▸ Task instructions: Write each line of the material exactly as given, from the top through the line that contains "scene.camera = cam", and omit all pictures.

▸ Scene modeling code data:
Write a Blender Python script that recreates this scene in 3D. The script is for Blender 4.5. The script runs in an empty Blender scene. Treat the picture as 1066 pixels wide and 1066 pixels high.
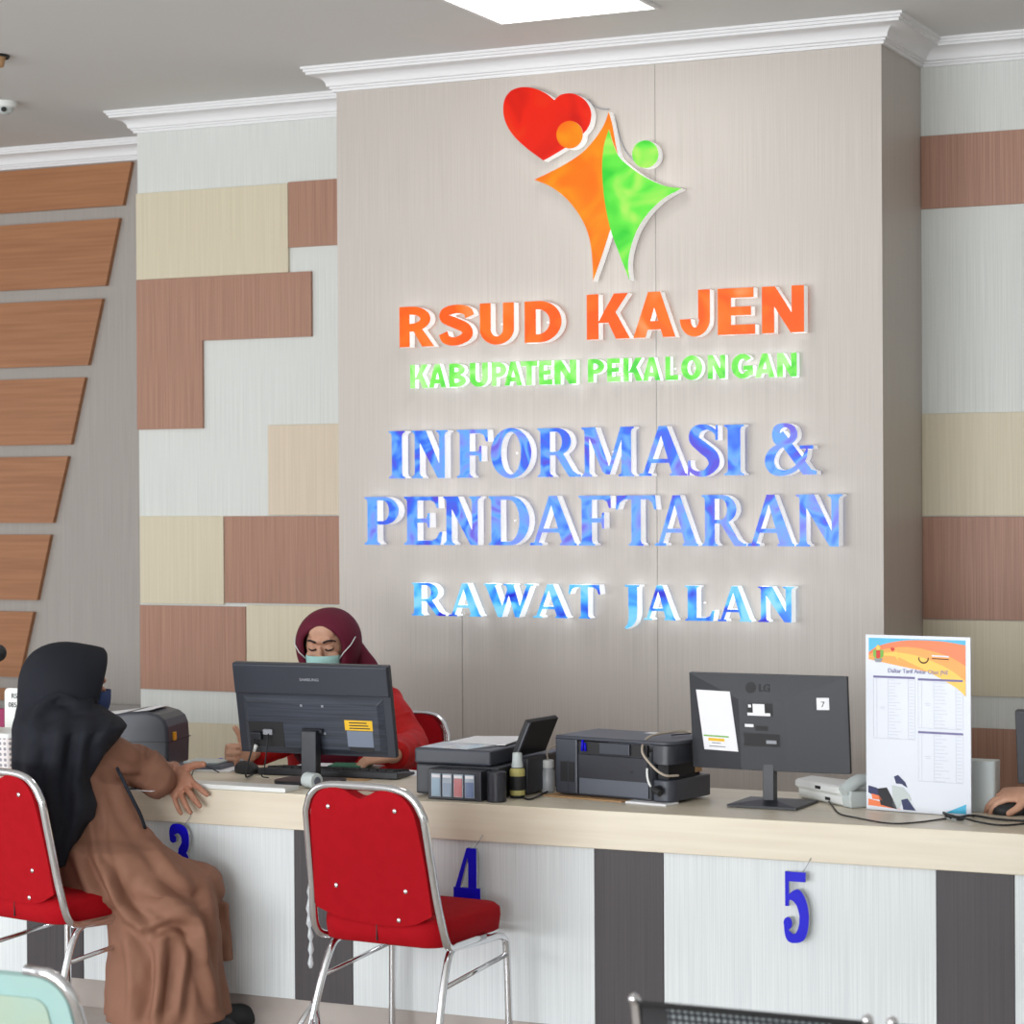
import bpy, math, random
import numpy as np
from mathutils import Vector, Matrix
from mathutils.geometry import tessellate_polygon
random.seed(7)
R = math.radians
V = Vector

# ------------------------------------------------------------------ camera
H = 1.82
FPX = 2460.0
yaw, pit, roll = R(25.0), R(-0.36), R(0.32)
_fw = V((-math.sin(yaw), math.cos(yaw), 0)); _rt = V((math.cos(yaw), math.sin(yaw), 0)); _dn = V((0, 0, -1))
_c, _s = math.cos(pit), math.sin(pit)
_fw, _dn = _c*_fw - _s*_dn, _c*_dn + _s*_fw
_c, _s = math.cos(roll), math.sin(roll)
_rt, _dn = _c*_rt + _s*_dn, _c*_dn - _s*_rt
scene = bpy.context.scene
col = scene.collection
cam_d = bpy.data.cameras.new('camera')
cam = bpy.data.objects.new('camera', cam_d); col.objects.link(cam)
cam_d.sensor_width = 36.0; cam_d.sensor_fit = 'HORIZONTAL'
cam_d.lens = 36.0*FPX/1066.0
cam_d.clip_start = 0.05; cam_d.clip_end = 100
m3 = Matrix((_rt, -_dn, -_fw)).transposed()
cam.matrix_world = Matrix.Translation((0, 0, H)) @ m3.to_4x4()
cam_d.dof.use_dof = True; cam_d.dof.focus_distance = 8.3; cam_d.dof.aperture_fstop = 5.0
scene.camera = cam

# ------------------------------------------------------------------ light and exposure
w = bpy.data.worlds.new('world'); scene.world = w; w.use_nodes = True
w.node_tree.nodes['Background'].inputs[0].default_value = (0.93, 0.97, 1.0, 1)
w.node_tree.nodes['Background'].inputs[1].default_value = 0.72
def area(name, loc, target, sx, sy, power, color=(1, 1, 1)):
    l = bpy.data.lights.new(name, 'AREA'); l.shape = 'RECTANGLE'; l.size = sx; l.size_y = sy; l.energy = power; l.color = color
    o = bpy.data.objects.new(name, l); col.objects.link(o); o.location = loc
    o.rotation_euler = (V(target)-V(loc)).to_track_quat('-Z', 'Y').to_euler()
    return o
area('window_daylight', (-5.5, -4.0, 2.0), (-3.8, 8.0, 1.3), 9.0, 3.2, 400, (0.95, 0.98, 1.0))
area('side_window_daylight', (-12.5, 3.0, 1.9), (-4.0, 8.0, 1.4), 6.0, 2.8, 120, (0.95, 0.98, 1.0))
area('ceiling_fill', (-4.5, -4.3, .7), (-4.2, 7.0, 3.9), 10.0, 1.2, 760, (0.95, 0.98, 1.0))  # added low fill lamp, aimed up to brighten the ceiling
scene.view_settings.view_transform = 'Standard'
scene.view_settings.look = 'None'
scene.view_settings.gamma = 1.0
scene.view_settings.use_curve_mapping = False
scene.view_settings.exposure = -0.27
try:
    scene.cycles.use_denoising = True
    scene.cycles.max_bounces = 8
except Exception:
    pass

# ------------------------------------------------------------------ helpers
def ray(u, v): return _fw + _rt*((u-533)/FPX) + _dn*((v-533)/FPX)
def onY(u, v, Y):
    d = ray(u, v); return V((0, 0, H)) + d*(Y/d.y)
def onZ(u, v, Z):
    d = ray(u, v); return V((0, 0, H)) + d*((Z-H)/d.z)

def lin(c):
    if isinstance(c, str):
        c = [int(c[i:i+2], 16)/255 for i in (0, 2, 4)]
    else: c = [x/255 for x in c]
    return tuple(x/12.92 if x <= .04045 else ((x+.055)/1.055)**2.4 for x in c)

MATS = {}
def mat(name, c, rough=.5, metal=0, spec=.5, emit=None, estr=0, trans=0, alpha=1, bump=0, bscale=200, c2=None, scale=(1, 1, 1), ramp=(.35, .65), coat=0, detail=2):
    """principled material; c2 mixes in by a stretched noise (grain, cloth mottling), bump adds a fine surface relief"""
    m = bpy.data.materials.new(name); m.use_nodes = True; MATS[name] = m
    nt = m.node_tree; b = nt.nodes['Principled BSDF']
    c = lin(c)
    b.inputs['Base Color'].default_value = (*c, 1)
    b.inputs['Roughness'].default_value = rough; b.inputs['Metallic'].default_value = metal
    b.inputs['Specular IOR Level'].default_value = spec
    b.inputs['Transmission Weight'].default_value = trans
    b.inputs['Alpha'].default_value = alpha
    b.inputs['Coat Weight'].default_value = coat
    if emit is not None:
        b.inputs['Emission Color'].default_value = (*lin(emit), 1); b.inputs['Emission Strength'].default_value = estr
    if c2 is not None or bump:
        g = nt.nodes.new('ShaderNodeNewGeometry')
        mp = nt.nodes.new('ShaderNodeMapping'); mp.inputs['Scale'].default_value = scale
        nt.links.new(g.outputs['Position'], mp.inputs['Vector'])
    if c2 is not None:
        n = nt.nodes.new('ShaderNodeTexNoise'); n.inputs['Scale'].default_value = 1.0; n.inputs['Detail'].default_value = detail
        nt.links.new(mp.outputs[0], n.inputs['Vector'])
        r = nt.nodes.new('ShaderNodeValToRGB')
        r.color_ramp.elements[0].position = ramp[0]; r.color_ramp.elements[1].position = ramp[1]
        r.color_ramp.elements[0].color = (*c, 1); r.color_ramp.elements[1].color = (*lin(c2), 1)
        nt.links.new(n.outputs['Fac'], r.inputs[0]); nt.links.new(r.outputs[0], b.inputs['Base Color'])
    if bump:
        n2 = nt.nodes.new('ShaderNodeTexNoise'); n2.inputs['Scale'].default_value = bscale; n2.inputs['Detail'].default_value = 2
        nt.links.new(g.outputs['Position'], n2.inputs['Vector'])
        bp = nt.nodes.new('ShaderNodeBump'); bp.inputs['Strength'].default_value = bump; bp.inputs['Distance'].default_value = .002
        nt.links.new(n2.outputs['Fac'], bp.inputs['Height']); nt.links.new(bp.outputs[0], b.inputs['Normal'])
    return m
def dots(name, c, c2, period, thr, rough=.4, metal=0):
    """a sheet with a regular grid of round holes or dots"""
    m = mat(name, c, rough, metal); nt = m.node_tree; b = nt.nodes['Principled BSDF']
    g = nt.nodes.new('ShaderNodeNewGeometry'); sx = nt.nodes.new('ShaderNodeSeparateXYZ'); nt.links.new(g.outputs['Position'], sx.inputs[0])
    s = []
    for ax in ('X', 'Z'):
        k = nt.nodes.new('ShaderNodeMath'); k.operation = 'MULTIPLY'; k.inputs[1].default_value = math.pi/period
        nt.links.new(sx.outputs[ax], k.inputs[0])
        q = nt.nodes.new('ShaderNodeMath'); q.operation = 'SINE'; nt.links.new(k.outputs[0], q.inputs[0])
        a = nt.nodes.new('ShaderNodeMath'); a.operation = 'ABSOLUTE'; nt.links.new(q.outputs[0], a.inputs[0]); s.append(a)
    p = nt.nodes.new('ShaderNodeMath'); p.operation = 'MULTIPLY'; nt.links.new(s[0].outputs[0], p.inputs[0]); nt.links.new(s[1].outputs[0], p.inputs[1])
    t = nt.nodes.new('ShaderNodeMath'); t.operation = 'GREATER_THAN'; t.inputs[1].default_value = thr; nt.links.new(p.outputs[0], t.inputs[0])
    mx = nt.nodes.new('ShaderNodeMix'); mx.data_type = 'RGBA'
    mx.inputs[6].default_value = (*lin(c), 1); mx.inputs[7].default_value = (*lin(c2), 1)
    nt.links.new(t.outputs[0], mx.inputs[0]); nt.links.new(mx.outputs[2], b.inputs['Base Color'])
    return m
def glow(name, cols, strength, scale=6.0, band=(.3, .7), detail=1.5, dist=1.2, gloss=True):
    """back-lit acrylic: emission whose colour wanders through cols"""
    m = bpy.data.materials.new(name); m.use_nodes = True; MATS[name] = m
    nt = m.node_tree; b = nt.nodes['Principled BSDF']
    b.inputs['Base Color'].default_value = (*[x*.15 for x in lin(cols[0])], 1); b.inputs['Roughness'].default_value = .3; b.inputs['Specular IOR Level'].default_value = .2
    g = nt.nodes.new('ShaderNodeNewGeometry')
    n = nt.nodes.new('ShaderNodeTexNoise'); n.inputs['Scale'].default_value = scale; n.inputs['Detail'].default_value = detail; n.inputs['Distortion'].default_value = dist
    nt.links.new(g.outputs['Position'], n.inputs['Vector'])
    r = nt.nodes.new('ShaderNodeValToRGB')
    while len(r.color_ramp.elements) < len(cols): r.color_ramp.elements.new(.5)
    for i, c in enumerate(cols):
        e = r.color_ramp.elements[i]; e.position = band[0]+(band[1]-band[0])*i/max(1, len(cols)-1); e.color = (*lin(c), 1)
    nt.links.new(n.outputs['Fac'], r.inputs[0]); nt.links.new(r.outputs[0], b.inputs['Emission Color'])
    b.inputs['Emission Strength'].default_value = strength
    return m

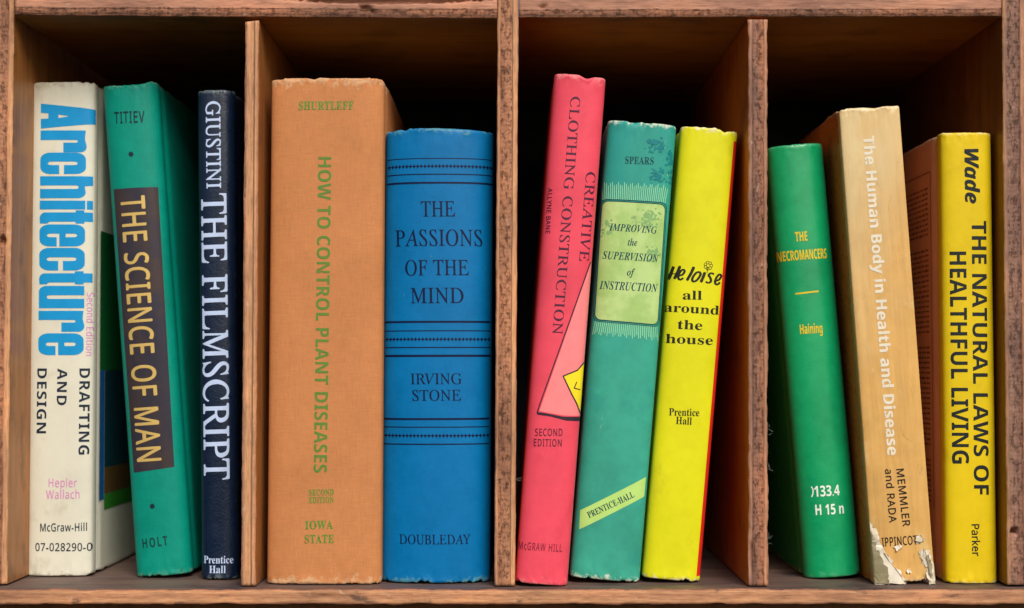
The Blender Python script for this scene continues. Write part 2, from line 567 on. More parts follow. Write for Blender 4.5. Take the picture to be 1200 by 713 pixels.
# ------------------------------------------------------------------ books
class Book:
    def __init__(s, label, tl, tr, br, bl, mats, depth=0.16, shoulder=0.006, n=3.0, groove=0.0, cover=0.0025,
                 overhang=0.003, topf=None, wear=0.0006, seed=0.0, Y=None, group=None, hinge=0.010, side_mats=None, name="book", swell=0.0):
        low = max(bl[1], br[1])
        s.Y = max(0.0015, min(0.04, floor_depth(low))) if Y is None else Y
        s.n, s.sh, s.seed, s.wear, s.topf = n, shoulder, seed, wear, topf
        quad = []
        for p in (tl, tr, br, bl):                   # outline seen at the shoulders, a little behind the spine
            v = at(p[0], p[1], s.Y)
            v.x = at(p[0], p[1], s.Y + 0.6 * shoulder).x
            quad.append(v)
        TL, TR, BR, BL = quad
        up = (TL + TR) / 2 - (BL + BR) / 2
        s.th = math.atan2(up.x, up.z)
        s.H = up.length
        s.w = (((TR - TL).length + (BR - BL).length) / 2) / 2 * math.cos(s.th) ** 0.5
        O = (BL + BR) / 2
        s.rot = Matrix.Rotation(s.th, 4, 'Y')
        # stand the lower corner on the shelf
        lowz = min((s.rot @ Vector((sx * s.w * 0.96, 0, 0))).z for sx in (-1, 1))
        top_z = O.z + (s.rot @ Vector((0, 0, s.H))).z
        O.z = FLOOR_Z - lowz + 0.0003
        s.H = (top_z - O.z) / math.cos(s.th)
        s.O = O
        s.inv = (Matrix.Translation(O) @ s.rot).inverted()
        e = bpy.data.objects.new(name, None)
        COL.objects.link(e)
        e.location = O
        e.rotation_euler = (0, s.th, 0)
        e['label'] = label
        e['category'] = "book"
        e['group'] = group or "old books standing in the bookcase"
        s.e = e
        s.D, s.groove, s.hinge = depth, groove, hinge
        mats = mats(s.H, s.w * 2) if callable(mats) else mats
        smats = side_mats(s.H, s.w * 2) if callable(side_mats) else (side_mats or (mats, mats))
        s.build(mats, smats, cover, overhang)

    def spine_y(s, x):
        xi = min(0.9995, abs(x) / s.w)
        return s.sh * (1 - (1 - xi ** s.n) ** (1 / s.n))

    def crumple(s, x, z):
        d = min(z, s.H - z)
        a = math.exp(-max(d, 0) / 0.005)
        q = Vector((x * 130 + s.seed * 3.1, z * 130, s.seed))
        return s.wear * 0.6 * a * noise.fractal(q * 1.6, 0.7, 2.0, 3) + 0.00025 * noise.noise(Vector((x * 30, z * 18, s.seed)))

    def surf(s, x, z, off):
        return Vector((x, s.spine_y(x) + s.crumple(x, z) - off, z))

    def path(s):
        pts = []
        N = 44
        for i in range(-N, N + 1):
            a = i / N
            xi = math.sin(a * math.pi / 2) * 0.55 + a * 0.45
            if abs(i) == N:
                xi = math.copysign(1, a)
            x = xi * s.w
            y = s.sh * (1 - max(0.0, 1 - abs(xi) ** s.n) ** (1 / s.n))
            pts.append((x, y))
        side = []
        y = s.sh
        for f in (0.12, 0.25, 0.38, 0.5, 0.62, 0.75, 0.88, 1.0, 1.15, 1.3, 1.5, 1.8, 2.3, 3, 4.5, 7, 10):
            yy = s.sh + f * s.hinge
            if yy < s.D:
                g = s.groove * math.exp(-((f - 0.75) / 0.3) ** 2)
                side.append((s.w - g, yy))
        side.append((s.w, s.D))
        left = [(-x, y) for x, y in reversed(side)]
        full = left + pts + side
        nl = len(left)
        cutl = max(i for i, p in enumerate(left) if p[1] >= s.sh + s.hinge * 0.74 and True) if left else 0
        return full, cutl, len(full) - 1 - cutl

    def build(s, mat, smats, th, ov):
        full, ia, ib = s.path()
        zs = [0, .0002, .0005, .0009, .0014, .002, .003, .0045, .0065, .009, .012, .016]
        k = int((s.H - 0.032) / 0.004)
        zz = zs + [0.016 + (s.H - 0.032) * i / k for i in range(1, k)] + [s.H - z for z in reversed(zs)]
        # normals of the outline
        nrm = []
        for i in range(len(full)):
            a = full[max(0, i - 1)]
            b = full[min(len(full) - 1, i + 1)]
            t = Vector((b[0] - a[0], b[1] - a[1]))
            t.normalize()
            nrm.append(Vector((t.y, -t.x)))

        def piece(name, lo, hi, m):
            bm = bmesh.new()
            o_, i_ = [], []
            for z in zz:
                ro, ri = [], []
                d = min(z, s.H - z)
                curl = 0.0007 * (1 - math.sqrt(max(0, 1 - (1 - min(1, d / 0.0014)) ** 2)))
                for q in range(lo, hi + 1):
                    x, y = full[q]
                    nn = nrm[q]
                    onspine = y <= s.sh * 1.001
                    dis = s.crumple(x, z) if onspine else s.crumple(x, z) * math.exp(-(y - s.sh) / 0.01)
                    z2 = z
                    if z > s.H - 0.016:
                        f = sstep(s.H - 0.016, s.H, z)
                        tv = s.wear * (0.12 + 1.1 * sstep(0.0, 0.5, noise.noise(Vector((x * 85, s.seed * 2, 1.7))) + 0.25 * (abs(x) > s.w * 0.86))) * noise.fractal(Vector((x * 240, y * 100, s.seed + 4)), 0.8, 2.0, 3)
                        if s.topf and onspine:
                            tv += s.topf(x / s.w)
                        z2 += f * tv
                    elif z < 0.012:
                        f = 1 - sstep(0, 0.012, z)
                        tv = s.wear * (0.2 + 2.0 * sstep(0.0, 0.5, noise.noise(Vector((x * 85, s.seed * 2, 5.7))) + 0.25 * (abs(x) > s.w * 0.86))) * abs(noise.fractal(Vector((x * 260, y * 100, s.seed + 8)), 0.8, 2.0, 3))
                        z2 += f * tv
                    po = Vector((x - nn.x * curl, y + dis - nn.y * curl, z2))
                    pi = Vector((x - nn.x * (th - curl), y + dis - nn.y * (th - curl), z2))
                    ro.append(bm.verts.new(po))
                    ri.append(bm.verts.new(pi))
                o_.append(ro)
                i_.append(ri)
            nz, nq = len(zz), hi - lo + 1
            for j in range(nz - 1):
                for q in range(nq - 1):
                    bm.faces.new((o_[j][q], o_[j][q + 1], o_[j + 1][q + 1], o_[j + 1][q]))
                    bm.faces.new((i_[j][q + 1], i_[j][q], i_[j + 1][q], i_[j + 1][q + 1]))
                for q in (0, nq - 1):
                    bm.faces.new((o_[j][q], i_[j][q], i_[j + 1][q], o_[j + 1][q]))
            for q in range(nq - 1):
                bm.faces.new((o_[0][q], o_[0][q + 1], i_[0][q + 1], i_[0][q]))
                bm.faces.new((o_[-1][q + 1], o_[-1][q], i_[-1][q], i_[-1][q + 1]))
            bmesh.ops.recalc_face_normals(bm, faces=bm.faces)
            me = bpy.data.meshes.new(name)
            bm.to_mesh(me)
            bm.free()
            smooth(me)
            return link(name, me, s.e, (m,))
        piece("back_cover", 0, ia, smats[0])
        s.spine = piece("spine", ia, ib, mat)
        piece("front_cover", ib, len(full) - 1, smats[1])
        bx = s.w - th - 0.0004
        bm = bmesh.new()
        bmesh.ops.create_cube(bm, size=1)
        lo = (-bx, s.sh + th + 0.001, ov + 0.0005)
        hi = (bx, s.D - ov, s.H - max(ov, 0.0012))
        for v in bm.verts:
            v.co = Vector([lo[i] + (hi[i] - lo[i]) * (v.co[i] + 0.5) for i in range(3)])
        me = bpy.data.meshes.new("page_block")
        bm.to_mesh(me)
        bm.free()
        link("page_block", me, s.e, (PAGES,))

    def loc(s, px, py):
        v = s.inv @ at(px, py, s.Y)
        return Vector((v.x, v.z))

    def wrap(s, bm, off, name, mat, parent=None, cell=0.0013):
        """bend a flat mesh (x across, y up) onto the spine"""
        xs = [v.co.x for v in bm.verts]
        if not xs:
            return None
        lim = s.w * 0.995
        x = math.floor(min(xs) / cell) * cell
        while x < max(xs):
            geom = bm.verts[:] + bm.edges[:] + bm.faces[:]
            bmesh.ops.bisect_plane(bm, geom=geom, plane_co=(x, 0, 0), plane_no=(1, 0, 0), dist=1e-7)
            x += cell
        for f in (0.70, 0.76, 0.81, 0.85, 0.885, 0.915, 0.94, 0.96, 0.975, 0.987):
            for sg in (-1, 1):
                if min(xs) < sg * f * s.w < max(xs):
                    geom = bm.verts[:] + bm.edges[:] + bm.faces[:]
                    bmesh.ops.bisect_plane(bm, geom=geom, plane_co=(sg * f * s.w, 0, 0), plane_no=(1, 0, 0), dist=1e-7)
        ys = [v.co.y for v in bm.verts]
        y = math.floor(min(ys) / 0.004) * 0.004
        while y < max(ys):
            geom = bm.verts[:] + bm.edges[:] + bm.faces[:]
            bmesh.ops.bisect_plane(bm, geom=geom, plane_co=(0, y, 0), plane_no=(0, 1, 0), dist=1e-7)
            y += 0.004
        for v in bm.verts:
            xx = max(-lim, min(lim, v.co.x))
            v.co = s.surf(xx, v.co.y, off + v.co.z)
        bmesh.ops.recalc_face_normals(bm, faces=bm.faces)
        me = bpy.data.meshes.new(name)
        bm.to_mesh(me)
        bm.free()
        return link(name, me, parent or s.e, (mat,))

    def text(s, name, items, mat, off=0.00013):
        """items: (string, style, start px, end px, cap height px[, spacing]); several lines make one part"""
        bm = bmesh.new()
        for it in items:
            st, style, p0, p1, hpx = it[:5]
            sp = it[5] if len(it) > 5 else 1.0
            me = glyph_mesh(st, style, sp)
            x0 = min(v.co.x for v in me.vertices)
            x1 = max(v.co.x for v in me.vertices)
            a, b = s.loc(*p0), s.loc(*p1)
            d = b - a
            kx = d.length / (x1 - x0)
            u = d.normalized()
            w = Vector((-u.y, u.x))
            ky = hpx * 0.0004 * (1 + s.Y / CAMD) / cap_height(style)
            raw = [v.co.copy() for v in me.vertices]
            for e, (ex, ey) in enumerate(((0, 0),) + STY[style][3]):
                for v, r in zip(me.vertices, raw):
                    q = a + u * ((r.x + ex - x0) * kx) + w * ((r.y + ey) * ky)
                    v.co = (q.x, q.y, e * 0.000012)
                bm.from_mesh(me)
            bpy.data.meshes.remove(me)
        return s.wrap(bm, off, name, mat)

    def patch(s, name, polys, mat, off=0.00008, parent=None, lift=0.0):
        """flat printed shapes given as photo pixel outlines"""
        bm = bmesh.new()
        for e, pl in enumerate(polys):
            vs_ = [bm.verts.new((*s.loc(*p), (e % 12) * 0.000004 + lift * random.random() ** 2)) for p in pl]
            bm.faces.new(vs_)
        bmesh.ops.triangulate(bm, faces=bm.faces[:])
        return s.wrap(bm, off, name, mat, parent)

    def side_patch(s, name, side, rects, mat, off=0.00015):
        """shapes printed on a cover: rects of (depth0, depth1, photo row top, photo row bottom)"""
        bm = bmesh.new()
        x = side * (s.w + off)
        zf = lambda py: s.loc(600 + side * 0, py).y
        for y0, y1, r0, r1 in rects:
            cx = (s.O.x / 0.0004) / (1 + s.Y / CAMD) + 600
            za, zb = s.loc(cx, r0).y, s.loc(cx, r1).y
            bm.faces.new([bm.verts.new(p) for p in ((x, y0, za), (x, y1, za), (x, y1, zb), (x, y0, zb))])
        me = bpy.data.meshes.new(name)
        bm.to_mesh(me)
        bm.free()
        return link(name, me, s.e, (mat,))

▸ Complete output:
Write a Blender Python script that recreates this scene in 3D. The script is for Blender 4.5. The script runs in an empty Blender scene. Treat the picture as 1066 pixels wide and 1066 pixels high.
import bpy, math, random
import numpy as np
from mathutils import Vector, Matrix
from mathutils.geometry import tessellate_polygon
random.seed(7)
R = math.radians
V = Vector

# ------------------------------------------------------------------ camera
H = 1.82
FPX = 2460.0
yaw, pit, roll = R(25.0), R(-0.36), R(0.32)
_fw = V((-math.sin(yaw), math.cos(yaw), 0)); _rt = V((math.cos(yaw), math.sin(yaw), 0)); _dn = V((0, 0, -1))
_c, _s = math.cos(pit), math.sin(pit)
_fw, _dn = _c*_fw - _s*_dn, _c*_dn + _s*_fw
_c, _s = math.cos(roll), math.sin(roll)
_rt, _dn = _c*_rt + _s*_dn, _c*_dn - _s*_rt
scene = bpy.context.scene
col = scene.collection
cam_d = bpy.data.cameras.new('camera')
cam = bpy.data.objects.new('camera', cam_d); col.objects.link(cam)
cam_d.sensor_width = 36.0; cam_d.sensor_fit = 'HORIZONTAL'
cam_d.lens = 36.0*FPX/1066.0
cam_d.clip_start = 0.05; cam_d.clip_end = 100
m3 = Matrix((_rt, -_dn, -_fw)).transposed()
cam.matrix_world = Matrix.Translation((0, 0, H)) @ m3.to_4x4()
cam_d.dof.use_dof = True; cam_d.dof.focus_distance = 8.3; cam_d.dof.aperture_fstop = 5.0
scene.camera = cam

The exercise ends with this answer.